We walked more than a mile underground (the tunnels of bones go much farther, but only a small bit is open for touring) and then I got caught in a knot of rude Americans. Doug, who was just ahead of them, was walking as fast as he could to put some distance between them.
I think it was a family visiting a daughter who was studying in Paris. The mother was a squat, loud woman with a braying voice that carried far in the tunnels. Doug later named her Ethel Merman, which might be an insult to Miss Merman.
There were two young women, and two young men, and I recognized them as the people who'd posed by the bones.
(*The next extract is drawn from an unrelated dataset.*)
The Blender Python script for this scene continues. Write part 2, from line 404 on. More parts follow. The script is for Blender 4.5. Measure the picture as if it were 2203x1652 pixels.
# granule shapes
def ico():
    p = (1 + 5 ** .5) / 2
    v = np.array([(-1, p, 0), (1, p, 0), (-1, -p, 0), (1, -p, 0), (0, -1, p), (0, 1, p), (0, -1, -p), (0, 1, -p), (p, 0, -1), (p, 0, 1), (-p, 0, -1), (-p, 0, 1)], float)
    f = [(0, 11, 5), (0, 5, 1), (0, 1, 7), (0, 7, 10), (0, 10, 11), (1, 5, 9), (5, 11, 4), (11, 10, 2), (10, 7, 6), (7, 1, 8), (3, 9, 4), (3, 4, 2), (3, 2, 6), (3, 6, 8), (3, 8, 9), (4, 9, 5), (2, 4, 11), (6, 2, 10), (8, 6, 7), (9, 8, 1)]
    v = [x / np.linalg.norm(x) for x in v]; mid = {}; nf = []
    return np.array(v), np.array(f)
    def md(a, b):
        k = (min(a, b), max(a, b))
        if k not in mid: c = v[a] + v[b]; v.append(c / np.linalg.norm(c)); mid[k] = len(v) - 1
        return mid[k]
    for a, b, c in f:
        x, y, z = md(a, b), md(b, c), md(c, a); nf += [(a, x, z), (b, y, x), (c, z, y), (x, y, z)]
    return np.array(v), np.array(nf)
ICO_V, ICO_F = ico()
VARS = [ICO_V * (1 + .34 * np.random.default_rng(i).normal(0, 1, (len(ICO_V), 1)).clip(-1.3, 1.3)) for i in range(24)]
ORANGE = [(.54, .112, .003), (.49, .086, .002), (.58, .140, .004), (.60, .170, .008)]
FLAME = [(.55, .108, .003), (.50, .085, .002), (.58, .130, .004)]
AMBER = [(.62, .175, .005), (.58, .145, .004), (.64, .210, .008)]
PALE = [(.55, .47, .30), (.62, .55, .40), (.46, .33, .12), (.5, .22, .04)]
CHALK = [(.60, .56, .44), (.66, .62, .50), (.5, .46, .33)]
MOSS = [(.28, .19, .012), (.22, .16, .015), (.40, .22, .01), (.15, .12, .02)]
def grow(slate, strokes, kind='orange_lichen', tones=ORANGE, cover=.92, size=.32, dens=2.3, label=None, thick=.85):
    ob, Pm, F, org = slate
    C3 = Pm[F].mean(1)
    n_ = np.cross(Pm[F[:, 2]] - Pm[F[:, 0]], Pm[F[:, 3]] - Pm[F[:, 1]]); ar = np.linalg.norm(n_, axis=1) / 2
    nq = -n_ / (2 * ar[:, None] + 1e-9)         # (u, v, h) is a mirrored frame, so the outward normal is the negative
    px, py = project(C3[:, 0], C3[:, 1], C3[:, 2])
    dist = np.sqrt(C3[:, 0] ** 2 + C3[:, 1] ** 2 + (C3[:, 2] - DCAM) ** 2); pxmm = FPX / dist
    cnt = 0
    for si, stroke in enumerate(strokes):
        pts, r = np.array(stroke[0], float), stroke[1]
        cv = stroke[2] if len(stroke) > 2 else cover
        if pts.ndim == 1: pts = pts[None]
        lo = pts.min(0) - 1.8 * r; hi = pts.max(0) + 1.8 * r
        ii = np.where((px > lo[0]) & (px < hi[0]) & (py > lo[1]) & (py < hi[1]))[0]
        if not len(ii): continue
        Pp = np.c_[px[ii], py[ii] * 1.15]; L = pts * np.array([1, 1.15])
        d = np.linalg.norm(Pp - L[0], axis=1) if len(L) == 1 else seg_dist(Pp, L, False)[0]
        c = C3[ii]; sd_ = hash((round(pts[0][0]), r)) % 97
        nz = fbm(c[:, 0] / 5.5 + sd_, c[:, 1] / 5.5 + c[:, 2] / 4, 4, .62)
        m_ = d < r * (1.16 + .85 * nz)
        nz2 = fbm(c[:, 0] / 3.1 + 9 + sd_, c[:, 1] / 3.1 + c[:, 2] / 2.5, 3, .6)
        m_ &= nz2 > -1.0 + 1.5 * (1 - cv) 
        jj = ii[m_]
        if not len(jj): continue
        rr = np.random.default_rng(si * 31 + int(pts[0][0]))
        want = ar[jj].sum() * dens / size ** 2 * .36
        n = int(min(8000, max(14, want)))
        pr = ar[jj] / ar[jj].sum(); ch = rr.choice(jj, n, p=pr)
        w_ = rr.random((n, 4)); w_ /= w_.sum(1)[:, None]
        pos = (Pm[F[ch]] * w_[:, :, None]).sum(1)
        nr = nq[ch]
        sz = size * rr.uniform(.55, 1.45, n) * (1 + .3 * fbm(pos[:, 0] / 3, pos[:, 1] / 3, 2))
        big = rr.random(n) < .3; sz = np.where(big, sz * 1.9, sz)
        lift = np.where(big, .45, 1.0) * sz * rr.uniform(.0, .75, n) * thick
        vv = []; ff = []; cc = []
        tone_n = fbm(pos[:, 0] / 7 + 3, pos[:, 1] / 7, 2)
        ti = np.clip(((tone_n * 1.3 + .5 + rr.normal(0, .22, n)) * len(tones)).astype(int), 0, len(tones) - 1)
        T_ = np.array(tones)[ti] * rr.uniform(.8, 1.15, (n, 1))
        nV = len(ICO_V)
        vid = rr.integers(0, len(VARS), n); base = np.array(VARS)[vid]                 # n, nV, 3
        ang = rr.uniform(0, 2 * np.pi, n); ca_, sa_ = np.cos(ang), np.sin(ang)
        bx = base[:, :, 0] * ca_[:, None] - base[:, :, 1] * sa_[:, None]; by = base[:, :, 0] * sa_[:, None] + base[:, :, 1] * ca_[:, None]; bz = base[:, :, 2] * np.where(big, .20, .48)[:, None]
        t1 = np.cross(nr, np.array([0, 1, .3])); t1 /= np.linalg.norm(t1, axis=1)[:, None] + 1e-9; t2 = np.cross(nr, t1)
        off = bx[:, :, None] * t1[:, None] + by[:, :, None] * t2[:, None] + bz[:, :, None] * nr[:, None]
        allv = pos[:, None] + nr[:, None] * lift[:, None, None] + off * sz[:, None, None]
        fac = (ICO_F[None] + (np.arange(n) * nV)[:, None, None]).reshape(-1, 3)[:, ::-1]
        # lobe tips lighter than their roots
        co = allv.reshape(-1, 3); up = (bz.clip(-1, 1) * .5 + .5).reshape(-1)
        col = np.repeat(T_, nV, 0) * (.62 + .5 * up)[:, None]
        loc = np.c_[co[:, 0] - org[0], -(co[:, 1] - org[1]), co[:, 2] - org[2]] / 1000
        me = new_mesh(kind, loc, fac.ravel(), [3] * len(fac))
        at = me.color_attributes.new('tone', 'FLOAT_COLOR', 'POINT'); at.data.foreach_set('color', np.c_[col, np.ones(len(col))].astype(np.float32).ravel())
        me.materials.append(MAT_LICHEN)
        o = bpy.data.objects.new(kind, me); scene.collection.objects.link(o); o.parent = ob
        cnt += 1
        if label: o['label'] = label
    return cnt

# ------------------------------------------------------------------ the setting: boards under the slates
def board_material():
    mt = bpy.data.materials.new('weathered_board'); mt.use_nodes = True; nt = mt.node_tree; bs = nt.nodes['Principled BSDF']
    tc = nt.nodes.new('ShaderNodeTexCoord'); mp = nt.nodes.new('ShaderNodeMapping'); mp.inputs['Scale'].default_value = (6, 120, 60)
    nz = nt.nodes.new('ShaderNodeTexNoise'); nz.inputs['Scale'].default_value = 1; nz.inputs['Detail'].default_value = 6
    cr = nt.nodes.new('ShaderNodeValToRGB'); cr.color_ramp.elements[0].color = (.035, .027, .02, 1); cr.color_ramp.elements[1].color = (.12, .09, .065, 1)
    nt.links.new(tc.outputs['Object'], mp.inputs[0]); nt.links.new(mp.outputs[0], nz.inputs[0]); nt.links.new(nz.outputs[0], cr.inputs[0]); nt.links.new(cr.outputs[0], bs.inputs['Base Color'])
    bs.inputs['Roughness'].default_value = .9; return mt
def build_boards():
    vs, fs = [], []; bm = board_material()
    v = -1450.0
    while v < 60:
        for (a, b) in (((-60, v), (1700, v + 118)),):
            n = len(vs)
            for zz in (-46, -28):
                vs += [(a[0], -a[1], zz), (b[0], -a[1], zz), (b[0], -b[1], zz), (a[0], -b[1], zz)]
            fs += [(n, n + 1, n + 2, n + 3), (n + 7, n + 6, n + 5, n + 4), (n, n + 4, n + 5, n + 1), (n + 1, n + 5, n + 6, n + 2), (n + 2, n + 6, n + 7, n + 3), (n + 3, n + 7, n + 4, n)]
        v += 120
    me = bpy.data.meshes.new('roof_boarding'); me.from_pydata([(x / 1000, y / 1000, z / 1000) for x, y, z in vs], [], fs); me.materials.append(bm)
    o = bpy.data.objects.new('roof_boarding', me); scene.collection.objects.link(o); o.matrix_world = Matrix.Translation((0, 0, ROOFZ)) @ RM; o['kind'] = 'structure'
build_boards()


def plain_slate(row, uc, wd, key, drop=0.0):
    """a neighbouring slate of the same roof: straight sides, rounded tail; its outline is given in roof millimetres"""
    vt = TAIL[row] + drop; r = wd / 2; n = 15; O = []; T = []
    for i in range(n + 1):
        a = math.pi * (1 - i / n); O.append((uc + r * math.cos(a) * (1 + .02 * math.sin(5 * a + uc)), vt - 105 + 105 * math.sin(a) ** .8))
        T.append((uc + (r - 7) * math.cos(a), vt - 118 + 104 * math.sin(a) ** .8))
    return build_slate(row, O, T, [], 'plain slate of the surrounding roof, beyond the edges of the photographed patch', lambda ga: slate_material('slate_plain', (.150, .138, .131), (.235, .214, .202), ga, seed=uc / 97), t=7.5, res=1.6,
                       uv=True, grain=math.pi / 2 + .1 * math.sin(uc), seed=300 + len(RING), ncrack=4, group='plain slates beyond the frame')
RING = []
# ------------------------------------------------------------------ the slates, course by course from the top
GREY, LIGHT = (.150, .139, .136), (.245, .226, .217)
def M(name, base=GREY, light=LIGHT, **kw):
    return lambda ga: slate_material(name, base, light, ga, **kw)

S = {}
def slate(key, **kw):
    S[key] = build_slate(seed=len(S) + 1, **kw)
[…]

I tried to walk quickly, too, but somehow got trapped in the middle of the family as we headed toward the stairs. The corridor narrowed so that I couldn't pass. Ethel was complaining. "Why didn't you tell me I'd have to walk so far?"
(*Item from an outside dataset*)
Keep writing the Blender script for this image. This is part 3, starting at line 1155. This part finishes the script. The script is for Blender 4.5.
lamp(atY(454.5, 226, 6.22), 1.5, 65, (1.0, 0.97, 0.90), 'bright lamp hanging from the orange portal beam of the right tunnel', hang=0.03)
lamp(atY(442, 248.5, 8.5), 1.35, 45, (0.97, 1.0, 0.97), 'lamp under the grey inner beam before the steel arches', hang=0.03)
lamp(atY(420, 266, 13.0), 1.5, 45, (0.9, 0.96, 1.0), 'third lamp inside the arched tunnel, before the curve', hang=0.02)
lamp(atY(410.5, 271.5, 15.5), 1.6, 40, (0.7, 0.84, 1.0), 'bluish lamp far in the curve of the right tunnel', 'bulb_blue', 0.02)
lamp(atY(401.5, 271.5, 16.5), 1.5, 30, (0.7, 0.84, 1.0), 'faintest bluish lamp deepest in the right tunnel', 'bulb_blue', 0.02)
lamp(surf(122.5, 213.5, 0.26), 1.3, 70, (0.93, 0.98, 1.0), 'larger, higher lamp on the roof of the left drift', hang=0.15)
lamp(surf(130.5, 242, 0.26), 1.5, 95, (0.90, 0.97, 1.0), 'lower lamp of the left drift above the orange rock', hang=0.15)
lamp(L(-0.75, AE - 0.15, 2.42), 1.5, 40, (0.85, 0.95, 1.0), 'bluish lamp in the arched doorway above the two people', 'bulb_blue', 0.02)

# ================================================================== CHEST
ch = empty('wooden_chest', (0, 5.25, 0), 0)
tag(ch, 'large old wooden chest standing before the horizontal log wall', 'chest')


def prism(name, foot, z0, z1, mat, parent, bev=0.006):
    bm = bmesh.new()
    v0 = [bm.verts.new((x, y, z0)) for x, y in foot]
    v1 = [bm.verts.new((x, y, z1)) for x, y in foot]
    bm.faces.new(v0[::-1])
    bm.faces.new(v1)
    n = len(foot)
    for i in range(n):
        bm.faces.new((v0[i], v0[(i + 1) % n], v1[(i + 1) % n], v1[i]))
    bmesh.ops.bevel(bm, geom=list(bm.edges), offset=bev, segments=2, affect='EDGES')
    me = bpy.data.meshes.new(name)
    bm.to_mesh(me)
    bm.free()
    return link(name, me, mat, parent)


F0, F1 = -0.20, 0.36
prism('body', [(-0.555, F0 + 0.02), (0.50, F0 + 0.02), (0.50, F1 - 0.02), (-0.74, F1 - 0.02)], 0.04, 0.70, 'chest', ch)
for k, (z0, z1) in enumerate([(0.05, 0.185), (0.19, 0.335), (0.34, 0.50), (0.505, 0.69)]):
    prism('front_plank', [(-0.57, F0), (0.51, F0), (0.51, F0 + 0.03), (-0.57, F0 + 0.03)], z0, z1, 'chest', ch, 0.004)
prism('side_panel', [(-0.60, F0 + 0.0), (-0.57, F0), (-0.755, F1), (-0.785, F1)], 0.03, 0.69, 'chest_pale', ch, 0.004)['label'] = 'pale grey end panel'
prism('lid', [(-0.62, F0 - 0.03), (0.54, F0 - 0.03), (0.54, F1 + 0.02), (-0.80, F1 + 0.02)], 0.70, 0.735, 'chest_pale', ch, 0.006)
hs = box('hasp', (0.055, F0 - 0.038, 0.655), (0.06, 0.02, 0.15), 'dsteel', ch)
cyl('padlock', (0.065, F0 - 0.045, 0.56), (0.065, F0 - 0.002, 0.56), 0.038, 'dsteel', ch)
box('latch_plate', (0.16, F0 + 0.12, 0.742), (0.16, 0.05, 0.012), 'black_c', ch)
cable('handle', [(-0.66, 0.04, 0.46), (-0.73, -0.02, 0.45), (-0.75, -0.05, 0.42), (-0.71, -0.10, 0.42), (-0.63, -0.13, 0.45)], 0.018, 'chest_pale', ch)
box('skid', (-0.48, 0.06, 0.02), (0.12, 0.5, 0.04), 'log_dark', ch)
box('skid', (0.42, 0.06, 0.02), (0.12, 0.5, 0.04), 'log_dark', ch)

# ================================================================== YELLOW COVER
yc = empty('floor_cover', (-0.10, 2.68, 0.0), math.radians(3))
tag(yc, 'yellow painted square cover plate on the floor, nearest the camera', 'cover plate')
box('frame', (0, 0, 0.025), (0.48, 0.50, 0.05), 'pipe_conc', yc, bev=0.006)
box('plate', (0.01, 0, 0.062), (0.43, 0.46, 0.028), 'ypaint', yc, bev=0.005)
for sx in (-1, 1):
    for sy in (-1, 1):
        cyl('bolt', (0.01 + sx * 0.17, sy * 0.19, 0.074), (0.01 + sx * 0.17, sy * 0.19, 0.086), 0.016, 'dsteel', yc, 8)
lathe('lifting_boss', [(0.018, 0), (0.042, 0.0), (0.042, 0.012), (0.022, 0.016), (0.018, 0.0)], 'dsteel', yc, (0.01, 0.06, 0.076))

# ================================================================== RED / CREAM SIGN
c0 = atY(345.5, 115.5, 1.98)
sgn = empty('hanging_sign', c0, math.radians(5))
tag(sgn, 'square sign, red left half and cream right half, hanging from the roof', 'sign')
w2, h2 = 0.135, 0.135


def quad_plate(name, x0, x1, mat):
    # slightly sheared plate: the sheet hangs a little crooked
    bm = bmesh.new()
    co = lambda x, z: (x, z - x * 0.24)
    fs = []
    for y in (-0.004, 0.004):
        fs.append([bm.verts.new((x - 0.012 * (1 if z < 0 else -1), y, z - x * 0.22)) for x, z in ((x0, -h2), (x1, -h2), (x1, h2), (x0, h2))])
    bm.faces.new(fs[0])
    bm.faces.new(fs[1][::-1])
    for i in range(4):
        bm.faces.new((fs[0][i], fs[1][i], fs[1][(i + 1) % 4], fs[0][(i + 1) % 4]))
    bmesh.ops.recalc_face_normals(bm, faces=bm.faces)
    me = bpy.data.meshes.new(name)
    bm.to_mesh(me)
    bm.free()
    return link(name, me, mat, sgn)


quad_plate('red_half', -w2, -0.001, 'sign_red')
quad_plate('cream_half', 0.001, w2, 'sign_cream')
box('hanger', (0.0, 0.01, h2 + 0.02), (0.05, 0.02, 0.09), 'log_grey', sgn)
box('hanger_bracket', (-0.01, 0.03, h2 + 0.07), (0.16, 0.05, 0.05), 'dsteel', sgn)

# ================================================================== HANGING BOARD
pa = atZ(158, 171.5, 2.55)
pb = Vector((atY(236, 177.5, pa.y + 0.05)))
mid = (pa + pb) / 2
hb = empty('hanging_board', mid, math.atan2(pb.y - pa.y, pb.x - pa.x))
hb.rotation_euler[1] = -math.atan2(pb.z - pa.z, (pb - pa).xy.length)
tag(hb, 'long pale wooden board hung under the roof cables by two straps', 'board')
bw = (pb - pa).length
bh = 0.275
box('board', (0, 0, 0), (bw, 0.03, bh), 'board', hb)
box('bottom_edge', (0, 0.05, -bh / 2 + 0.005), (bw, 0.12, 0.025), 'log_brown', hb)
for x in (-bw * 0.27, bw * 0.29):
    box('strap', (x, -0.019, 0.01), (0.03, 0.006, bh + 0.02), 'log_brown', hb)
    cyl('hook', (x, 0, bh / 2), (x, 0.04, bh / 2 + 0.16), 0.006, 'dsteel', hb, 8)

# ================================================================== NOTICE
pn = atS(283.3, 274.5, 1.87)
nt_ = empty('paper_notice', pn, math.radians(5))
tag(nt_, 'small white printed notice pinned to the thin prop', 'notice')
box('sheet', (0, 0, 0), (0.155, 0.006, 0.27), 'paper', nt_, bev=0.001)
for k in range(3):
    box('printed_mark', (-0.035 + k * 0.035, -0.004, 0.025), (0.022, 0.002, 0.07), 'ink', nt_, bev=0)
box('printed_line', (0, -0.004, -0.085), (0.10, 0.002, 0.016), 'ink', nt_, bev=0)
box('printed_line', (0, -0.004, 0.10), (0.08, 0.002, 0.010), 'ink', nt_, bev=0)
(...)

"I'm hungry," said one of the guys.
"I have to pee," said one of the girls.
In the dark I rolled my eyes.
We began to climb the stairs toward the surface, and Ethel complained the whole way up. "These stairs are steep! If I'd known how much walking we were going to do, I wouldn't have come!"
"It's getting warmer," said a girl.
"No, that's just the warm pee running down your leg," said a guy.
It was right about then that I realized that not only didn't I want anyone to think I was with them, I didn't want anyone to even think I was American. If I could have burst into fluent French or Spanish, I would have, just to distance myself from them. Merde, I muttered, but I was unsure of the pronunciation.
I trudged up the steps and emerged, blinking, into the sunshine, where Doug was waiting. We leaned against a wall and waited for Erik. The Merman family bickered on the sidewalk over which way they should go and what they should eat. I willed them away. I hoped they hadn't stolen any bones. (Rick Steves warns against doing this. But I wasn't sure they would listen to anyone, even to Rick Steves.)
Erik emerged from the tunnel as the family was yammered and chattered their way down the sidewalk. Doug and I watched them go. I wasn't sure where we were headed from here, but one thing was certain: wherever we went, it would be in the opposite direction of the Merman family.